As a fourth grader, I read Anne Frank: The Diary of a Young Girl for the first time. When she made her first entry in her diary, Anne was four years older than when I first read it, but there was something about Anne’s voice that seemed to come from inside my own head. She was so much like me. She loved books and movies, had one older sibling, wanted to grow up and marry and have children and to be an actress or a writer, she was independent and stubborn but also sensitive, she felt like no one who knew her really knew her, that no one saw her true self. She wrote in her diary because “I want to write, but more than that, I want to bring out all kinds of things that lie buried deep in my heart.”

I identified with Anne’s isolation and her hope for the future. And even at that young age, it was becoming clear to me that for every person like Anne, full of hope and possibility, there was another full of pain and anger. And at times, all four qualities could crowd inside a single person. We all suffer, and intentionally or not, we cause others to suffer as well — a hard truth I was learning early on.

Anne Frank's diary
Anne Frank’s diary

Anne Frank was born in Germany, but her family was Jewish. With the rise of Hitler, when Anne was only four and a half, her family fled Germany for Amsterdam, where her father started a business — becoming a wholesaler of herbs, pickling salts, and mixed spices used in the production of sausages. When the threat of war in Europe grew, the family made failed attempts to emigrate to England and the U.S.

With the outbreak of World War II, and the Nazi invasion of the Netherlands, the Franks tried one more time to emigrate to the U.S., but failed because the government was concerned that people with close relatives still in Germany could be blackmailed into becoming Nazi spies. Things worsened in Amsterdam, with Anne and her older sister moved to a Jews only school and her father taking action to prevent his business from being confiscated as Jewish-owned, transferring his shares and resigning as director. When Anne’s older sister received a notice to report to a German work camp, the family made the decision to go into hiding. They moved, along with another family, into a secret annex in the rear of the building where her father had worked, in a series of rooms whose entrance was concealed by a bookcase.

After two years, they were discovered and deported to concentration camps. Anne and her sister were transferred to Bergen-Belsen concentration camp from Auschwitz, where they died (probably of typhus) a few months later. Anne was only 15 years old.

annefrank

Anne’s father was the only one of those who hid in the annex to survive. He returned to Amsterdam after the war to find that Anne’s diary had been saved by one of the people who had helped them hide for those two years. Anne had received the diary as a present on her 13th birthday, and in it had documented the two years they’d been in hiding. She wrote regularly in it, until her last entry on August 1, 1944, (three days later, the German police arrived at the annex and arrested the family).

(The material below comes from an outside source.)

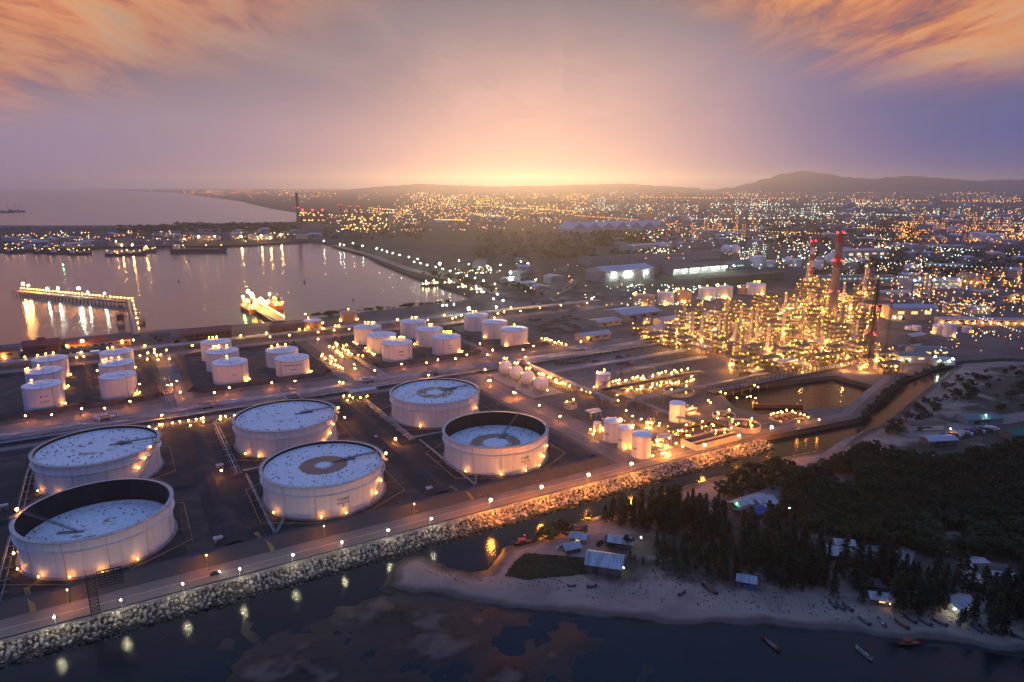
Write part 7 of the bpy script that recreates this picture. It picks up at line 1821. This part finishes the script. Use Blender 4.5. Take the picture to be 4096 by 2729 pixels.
for k in range(30):
    u, v = rf.uniform(2330, 3050), rf.uniform(1160, 1235)
    if 2480 < u < 3100 and v > 1105: continue
    far_building(u, v, 'small workshop in the white lit yard', 'workshops of the white lit yard', .5)

# ------------------------------------------------------------------ power station and far port landmarks
stack(1196, 925, 772, 7.5, 5, ((.5, 'stack_concrete'), (1.0, 'stack_concrete')), 'tall brown chimney of the power station across the bay', (.62,))
for u, vt, vb, lb in ((1364, 818, 890, 'first of three thinner chimneys in the amber works'), (1401, 824, 895, 'middle one of three thinner chimneys in the amber works'), (1436, 824, 905, 'last of three thinner chimneys in the amber works')): stack(u, vb, vt, 5, 4, ((.6, 'stack_concrete'), (1.0, 'stack_red')), lb, (.98,))
t = building(P(1257, 885), 130, 50, 46, 3, 0, 'wall_maroon', 'roof_dark', 'power station hall with three red lamps on its roof', 'power_station', nwin=0, door=False)
for k in range(26): bulb(t, (rf.uniform(-62, 62), -26.5, rf.choice((6, 30, 36, 42))), 1.8, 'far_amber')
for x in (-60, 0, 60): bulb(t, (x * .8, -18, 55), 4.0, 'red_beacon', 'beacon')
t = building(P(1476, 920), 170, 60, 60, 3, 0, 'steel_grey', 'roof_dark', 'amber lit plant block standing behind the breakwater', 'plant_block', nwin=0, door=False)
for k in range(60): bulb(t, (rf.uniform(-85, 85), -32, rf.uniform(4, 62)), 1.6, 'far_amber')
for u, v in ((560, 975), (880, 962), (990, 955), (750, 965)):
    p = P(u, v); t = thing('quay_crane', p, 'dark quay crane with raised boom on the far quay', 'crane', R_(20), 'quay cranes'); mb = MB()
    for x in (-6, 6):
        for y in (-8, 8): mb.bar((x, y, 0), (x * .8, y * .7, 34), 1.3)
    mb.bar((-6, -8, 16), (6, -8, 16), 1).bar((-6, 8, 16), (6, 8, 16), 1).build('leg', 'dark_steel', t); MB().bar((0, 26, 36), (0, -20, 36), 2.0).bar((0, -8, 36), (0, -34, 62), 1.4).bar((0, 4, 36), (0, 4, 52), 1.2).bar((0, 4, 52), (0, -30, 58), .5).build('boom', 'dark_steel', t); MB().box((0, 8, 38), (7, 9, 5)).build('cab', 'wall_grey', t)
p0, p1 = P(-200, 909, 8), P(740, 912, 8); d = p1 - p0; t = thing('viaduct', (p0.x, p0.y, 0), 'long low viaduct crossing the water on the horizon side of the port', 'bridge', math.atan2(d.y, d.x)); L = d.length
MB().box((L / 2, 0, 9), (L, 12, 3)).build('deck', 'concrete', t); pm = MB().box((0, 0, 2), (4, 8, 12)).mesh('pier', 'concrete')
for k in range(28): put_mesh('pier', pm, t, (L * (k + .5) / 28, 0, 0))
t = thing('moored_barge', (*P(800, 1008, WZ).xy, WZ + 1), 'long dark ship moored under the orange floodlight of the far quay', 'ship', R_(8)); hull(150, 24, -1, 8, 'hull_dark', t); MB().box((-60, 0, 14), (14, 18, 12)).build('superstructure', 'ship_white', t); MB().box((5, 0, 7.2), (110, 19, 1)).build('deck', 'ship_deck', t)
for x in (-60, -40, 20, 60): bulb(t, (x, -8, 18), 1.5, 'far_amber')
for (u, v, L) in ((470, 1022, 60), (545, 1020, 50), (600, 1010, 34), (180, 1012, 60), (250, 1015, 70), (60, 1012, 50), (320, 1018, 60)):
    p = P(u, v, WZ); t = thing('harbour_ship', (p.x, p.y, WZ + 1), 'small ship moored along the far quay under amber lamps', 'ship', R_(6 + u % 9), 'small ships along the far quay'); hull(L, L * .17, -1, 4, 'hull_dark', t); MB().box((-L * .3, 0, 7), (L * .16, L * .13, 7)).build('superstructure', 'ship_white', t); MB().bar((L * .1, 0, 3), (L * .1, 0, 18), .6).build('mast', 'dark_steel', t)
    for x in (-.4, -.1, .2, .4): bulb(t, (L * x, 0, 9 + 8 * abs(x)), 1.1, 'far_amber')
for (u, v, s) in ((30, 850, 1.6), (55, 846, 1.2), (85, 847, 1.0)):
    p = P(u, v, WZ); t = thing('distant_ship', (p.x, p.y, WZ + 1), 'faint ship anchored far out on the pale sea', 'ship', 0, 'ships anchored far out'); hull(60 * s, 12 * s, -1, 6, 'hull_dark', t); MB().box((-18 * s, 0, 10), (9 * s, 9 * s, 9)).build('superstructure', 'ship_white', t); MB().bar((8, 0, 5), (8, 0, 46 * s), 1.5).build('mast', 'dark_steel', t)
# dark woods of the port strip and beyond
def far_wood(name, boxes, seed):
    r = random.Random(seed); mb = MB()
    for (u0, v0, u1, v1, n, h) in boxes:
        for _ in range(n):
            p = P(r.uniform(u0, u1), r.uniform(v0, v1))
            if not far_ok(p): continue
            s = h * r.uniform(.6, 1.3); leaf_quads(mb, r, (p.x, p.y, s * .5), 16, s * .95, s * .30, .6)
    tag(mb.build(name, 'leaf_dark'), kind='stuff')
far_wood('far_wood', ((700, 903, 1180, 932, 420, 16), (480, 912, 720, 930, 120, 14), (2380, 930, 2700, 985, 300, 12), (2450, 1000, 2700, 1035, 120, 10), (1900, 930, 2400, 1040, 380, 9), (2900, 880, 3700, 980, 420, 12), (3250, 1000, 4090, 1120, 420, 9), (1300, 850, 1700, 960, 200, 10)), 3)

# ------------------------------------------------------------------ city lights
glow('speck_orange', (1.0, 0.33, 0.045), 9.0, False); glow('speck_white', (0.78, 1.0, 0.82), 7.0, False); glow('speck_amber', (1.0, 0.52, 0.12), 9.0, False)
LZ = [  # u0, u1, v0, v1, number, mix (orange, white, amber), size in pixels of the photograph
    (2250, 4096, 768, 800, 420, (.55, .35, .1), 2.6), (2300, 4096, 800, 850, 620, (.35, .5, .15), 3.2), (2350, 4096, 850, 905, 620, (.3, .55, .15), 3.6), (2500, 3650, 905, 985, 420, (.4, .45, .15), 4.0),
    (3600, 4096, 885, 965, 520, (.95, .05, .0), 4.0), (2950, 3600, 985, 1075, 170, (.12, .8, .08), 4.6), (3300, 4096, 985, 1130, 200, (.3, .6, .1), 4.6), (3560, 4096, 1120, 1240, 330, (.7, .25, .05), 5.0),
    (1640, 2350, 776, 800, 330, (.3, .05, .65), 2.8), (1560, 2330, 800, 870, 620, (.35, .1, .55), 3.4), (1300, 1700, 840, 930, 220, (.3, .15, .55), 3.6), (1500, 2300, 870, 925, 90, (.3, .2, .5), 3.6),
    (560, 1180, 763, 775, 130, (.9, .1, 0), 3.2), (560, 1300, 760, 812, 120, (.7, .25, .05), 2.6), (1200, 1900, 760, 800, 90, (.6, .2, .2), 2.6),
    (0, 620, 930, 1010, 330, (.35, .25, .4), 4.2), (620, 1300, 930, 968, 130, (.4, .35, .25), 4.0), (2330, 2980, 1140, 1225, 120, (.1, .8, .1), 4.6), (1780, 2330, 1050, 1180, 70, (.1, .6, .3), 5.0), (2560, 2760, 985, 1035, 60, (.2, .7, .1), 4.6), (3700, 4096, 1230, 1420, 110, (.55, .35, .1), 5.0)]
rl_ = random.Random(88); specks = []
for (u0, u1, v0, v1, n, mix, px) in LZ:
    cl_ = [(rl_.uniform(u0, u1), rl_.uniform(v0, v1)) for _ in range(max(3, n // 16))]
    for _ in range(n):
        if rl_.random() < .6: c = rl_.choice(cl_); u, v = c[0] + rl_.gauss(0, 26), c[1] + rl_.gauss(0, 7)
        else: u, v = rl_.uniform(u0, u1), rl_.uniform(v0, v1)
        if not (-60 < u < 4160 and v0 - 6 < v < v1 + 12): continue
        z = rl_.choice((6, 8, 10, 14, 22)); p = P(u, v, z); g0 = Vector((p.x, p.y, 0))
        if p.y > EXT - 500 or not far_ok(g0): continue
        k = rl_.choices(('speck_orange', 'speck_white', 'speck_amber'), mix)[0]; specks.append((p, mpp(p) * px * rl_.uniform(.45, 1.1) * .42, k))
for (u0, v0, u1, v1, k, n) in ((1980, 828, 2330, 846, 'speck_amber', 34), (2300, 862, 2560, 880, 'speck_orange', 26), (2420, 905, 2700, 896, 'speck_orange', 24), (2700, 880, 3150, 872, 'speck_white', 34), (2800, 915, 3300, 935, 'speck_orange', 40), (3100, 850, 3700, 862, 'speck_white', 40), (3300, 905, 3640, 918, 'speck_orange', 30), (3420, 800, 4090, 806, 'speck_orange', 44), (2560, 790, 3200, 794, 'speck_orange', 46), (3000, 820, 3600, 812, 'speck_white', 36), (3700, 985, 4090, 1020, 'speck_white', 24), (1480, 833, 1690, 846, 'speck_amber', 30), (1740, 878, 1870, 881, 'speck_amber', 22), (3560, 1052, 4090, 1075, 'speck_white', 26), (3820, 1240, 4090, 1330, 'speck_white', 22), (3400, 1098, 3640, 1110, 'speck_white', 24)):
    for i in range(n):
        f = (i + rl_.uniform(-.2, .2)) / n; p = P(u0 + (u1 - u0) * f, v0 + (v1 - v0) * f, 9)
        if far_ok(Vector((p.x, p.y, 0))): specks.append((p, mpp(p) * 1.45, k))
specks.sort(key=lambda s: -s[1] / mpp(s[0]) - (5 if s[0].y < 1500 else 0))
CL = {'speck_orange': 'orange', 'speck_white': 'greenish white', 'speck_amber': 'amber'}
octa = {}
def octa_mesh(k):
    if k not in octa:
        mb = MB(); mb.raw([(1, 0, 0), (-1, 0, 0), (0, 1, 0), (0, -1, 0), (0, 0, 1), (0, 0, -1)], [(0, 2, 4), (2, 1, 4), (1, 3, 4), (3, 0, 4), (2, 0, 5), (1, 2, 5), (3, 1, 5), (0, 3, 5)]); octa[k] = mb.mesh('city_lamp', k)
    return octa[k]
for p, s, k in specks[:300]:
    o = put_mesh('city_lamp', octa_mesh(k), None, p); o.scale = (s,) * 3; tag(o, 'tiny %s city lamp among the distant works' % CL[k], 'lamp', '%s city lamps' % CL[k])
for kk in CL:
    mb = MB()
    for p, s, k in specks[300:]:
        if k != kk: continue
        mb.raw([(p.x + s, p.y, p.z), (p.x - s, p.y, p.z), (p.x, p.y + s, p.z), (p.x, p.y - s, p.z), (p.x, p.y, p.z + s), (p.x, p.y, p.z - s)], [(0, 2, 4), (2, 1, 4), (1, 3, 4), (3, 0, 4), (2, 0, 5), (1, 2, 5), (3, 1, 5), (0, 3, 5)])
    tag(mb.build('city_lights', kk), kind='stuff')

Her father’s efforts led to the diary’s publication in 1947. It was later translated from Dutch and published in English in 1952 as The Diary of a Young Girl.

It has since been translated into over 60 languages, and been the basis of many plays and films. Eleanor Roosevelt said it was “one of the wisest and most moving commentaries on war and its impact on human beings that I have ever read,” and John F. Kennedy said, “Of all the multitudes who throughout history have spoken for human dignity in times of great suffering and loss, no voice is more compelling than that of Anne Frank.” In 1999, Time included Anne Frank on their list The Most Important People of the Century, stating: “With a diary kept in a secret attic, she braved the Nazis and lent a searing voice to the fight for human dignity.”

I’ve read this book many times over the years. Every time, I brace myself for the disappointment that I think will come because I never believe that the actual book can possibly match my precious remembered experience of it. I expect that it won’t be nearly as moving or meaningful—but it is, every time. And every time, my heart breaks again—that we as humans can be both so wonderful and so horrible.